Al Jazeera Takes Zionist Murder of Abu Akleh to ICC
DOHA (Dispatches) -- Al Jazeera has
submitted a formal request to the International Criminal Court (ICC) to investigate and prosecute Israeli soldiers responsible for killing Palestinian journalist Shireen Abu Akleh, the network announced on Tuesday.
Abu Akleh, 51, a veteran reporter for Al Jazeera Arabic and a household name across the Arab world, was shot dead on 11 May while covering a Zionist military raid in the Palestinian city of Jenin in the occupied West Bank.
Her death, which was widely condemned, sparked multiple investigations, including one by the UN, which concluded that Israeli forces likely killed her.
On Tuesday, the same day the request was filed, the occupying regime’s far-right leader Itamar Ben-Gvir, called for the expulsion of Al Jazeera from Occupied Palestine.
A Zionist military investigation into Abu Akleh’s killing in September concluded that she was likely shot by an Israeli soldier but was not deliberately targeted.
According to Al Jazeera’s lawyer, Rodney Dixon KC, the request was filed in the context of what the network perceives as a wider attack on Al Jazeera and journalists in Palestine, referring to incidents such as the bombing of the channel’s Gaza office on 15 May 2021.
“The focus is on Shireen, and this particular killing, this outrageous killing. But the evidence we submit looks at all of the acts against Al Jazeera because it has been targeted as an international media organization and the evidence shows that what the [Israeli] authorities are trying to do is to shut it up,” Al Jazeera quoted Dixon as saying.
Al Jazeera spent six months investigating the incident and gathering eyewitness statements, video footage and other material to hand over to the Hague court. None of it has been made public.

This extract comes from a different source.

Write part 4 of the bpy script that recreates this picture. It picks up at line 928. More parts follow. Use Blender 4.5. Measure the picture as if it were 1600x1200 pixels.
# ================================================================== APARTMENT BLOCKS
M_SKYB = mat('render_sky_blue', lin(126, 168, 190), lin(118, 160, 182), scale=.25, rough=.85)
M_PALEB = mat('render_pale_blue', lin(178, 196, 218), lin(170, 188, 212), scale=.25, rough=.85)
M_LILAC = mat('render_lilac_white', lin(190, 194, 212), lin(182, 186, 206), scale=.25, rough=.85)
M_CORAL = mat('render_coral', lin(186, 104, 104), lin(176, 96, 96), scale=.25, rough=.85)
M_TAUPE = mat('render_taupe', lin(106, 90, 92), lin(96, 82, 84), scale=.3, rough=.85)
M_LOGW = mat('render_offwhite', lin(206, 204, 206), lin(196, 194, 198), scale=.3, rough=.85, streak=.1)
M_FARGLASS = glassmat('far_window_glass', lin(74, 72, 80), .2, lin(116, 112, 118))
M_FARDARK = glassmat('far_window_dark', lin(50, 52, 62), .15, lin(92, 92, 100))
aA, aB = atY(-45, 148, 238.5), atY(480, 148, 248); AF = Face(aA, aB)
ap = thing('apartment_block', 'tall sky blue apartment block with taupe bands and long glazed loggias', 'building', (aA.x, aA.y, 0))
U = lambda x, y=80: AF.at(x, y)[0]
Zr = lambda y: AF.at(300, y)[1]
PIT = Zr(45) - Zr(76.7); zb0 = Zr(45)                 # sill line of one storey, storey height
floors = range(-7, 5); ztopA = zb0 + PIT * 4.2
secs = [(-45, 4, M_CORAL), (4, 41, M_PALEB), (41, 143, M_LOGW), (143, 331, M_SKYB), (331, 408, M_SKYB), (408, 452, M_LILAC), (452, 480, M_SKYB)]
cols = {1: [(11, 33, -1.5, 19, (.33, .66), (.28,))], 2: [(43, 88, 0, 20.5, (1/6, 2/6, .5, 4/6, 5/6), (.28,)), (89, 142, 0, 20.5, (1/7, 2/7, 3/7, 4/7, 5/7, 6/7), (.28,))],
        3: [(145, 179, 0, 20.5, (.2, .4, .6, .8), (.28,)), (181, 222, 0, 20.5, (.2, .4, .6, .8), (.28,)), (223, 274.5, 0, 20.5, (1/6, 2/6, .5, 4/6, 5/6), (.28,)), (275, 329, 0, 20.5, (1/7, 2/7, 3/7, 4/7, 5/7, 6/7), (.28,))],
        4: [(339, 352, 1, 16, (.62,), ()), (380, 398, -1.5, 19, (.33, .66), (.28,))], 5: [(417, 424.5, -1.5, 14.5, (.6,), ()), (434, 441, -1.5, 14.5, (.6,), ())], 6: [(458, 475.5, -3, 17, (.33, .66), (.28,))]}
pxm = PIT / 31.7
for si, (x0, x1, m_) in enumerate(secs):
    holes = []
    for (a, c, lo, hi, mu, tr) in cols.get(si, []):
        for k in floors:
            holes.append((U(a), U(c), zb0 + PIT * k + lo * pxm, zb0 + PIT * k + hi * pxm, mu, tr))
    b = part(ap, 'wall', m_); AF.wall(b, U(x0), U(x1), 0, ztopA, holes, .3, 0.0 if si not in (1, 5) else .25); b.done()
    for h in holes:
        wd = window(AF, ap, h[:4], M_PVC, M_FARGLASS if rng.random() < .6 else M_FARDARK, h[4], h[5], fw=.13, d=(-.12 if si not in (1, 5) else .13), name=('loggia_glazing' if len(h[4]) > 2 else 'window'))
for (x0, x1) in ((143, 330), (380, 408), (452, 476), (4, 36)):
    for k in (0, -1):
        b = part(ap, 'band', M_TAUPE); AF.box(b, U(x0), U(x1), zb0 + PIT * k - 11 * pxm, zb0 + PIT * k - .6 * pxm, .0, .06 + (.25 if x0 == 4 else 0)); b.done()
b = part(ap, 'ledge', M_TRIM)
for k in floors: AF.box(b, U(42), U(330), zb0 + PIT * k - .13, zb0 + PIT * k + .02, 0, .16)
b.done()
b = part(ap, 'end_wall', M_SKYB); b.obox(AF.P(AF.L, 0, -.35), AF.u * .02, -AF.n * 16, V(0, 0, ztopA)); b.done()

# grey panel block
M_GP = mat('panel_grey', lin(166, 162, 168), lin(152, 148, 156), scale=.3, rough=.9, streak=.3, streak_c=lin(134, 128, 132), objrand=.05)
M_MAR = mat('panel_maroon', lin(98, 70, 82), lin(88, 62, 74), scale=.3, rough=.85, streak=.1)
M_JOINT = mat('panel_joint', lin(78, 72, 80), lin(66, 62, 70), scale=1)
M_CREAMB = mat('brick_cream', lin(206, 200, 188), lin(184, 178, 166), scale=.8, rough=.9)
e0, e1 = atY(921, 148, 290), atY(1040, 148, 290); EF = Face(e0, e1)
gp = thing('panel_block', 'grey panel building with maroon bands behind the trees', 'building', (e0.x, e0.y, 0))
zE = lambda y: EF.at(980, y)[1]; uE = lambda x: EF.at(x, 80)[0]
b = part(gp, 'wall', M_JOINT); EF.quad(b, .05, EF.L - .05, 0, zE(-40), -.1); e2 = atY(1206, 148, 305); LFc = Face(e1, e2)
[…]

Last week, Al Jazeera aired a documentary that showed how Abu Akleh and other journalists wearing protective helmets and bulletproof vests marked with the word “PRESS” came under fire.
The network’s request follows a complaint submitted to the ICC by Abu Akleh’s family in September, together with the Palestinian Press Syndicate and the International Federation of Journalists.
The ICC decided in 2021 that is has jurisdiction over the occupied West Bank.
An investigation by NGO Forensic Architecture and the Ramallah-based human rights organization Al-Haq in September found that Abu Akleh and her colleagues were explicitly targeted despite being identifiable as members of the press.